SUPPLIED DATA:
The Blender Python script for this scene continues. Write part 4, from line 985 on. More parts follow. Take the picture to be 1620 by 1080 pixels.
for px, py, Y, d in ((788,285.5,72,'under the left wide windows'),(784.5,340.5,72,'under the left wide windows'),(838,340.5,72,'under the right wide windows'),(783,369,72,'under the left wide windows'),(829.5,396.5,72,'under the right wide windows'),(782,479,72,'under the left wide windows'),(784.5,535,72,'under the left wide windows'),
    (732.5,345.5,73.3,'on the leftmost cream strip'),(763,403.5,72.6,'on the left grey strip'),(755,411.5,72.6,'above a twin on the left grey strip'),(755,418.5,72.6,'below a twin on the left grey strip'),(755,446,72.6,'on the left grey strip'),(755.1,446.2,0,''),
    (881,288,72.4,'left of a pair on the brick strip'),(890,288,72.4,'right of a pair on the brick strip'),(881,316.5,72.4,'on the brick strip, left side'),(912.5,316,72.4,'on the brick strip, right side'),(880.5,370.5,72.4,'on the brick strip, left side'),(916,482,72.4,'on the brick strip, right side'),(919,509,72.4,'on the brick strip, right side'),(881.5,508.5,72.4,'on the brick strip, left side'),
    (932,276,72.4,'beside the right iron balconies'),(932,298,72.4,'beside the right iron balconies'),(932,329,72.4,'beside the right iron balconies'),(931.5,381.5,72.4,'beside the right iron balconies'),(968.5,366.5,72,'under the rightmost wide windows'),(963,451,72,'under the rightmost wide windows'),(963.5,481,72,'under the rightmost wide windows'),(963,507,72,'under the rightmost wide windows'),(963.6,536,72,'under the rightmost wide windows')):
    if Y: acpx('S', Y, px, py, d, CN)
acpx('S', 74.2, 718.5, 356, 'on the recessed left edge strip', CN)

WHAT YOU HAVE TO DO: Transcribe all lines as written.

SOLUTION TO THE PROBLEM:
The Blender Python script for this scene continues. Write part 4, from line 985 on. More parts follow. Take the picture to be 1620 by 1080 pixels.
for px, py, Y, d in ((788,285.5,72,'under the left wide windows'),(784.5,340.5,72,'under the left wide windows'),(838,340.5,72,'under the right wide windows'),(783,369,72,'under the left wide windows'),(829.5,396.5,72,'under the right wide windows'),(782,479,72,'under the left wide windows'),(784.5,535,72,'under the left wide windows'),
    (732.5,345.5,73.3,'on the leftmost cream strip'),(763,403.5,72.6,'on the left grey strip'),(755,411.5,72.6,'above a twin on the left grey strip'),(755,418.5,72.6,'below a twin on the left grey strip'),(755,446,72.6,'on the left grey strip'),(755.1,446.2,0,''),
    (881,288,72.4,'left of a pair on the brick strip'),(890,288,72.4,'right of a pair on the brick strip'),(881,316.5,72.4,'on the brick strip, left side'),(912.5,316,72.4,'on the brick strip, right side'),(880.5,370.5,72.4,'on the brick strip, left side'),(916,482,72.4,'on the brick strip, right side'),(919,509,72.4,'on the brick strip, right side'),(881.5,508.5,72.4,'on the brick strip, left side'),
    (932,276,72.4,'beside the right iron balconies'),(932,298,72.4,'beside the right iron balconies'),(932,329,72.4,'beside the right iron balconies'),(931.5,381.5,72.4,'beside the right iron balconies'),(968.5,366.5,72,'under the rightmost wide windows'),(963,451,72,'under the rightmost wide windows'),(963.5,481,72,'under the rightmost wide windows'),(963,507,72,'under the rightmost wide windows'),(963.6,536,72,'under the rightmost wide windows')):
    if Y: acpx('S', Y, px, py, d, CN)
acpx('S', 74.2, 718.5, 356, 'on the recessed left edge strip', CN)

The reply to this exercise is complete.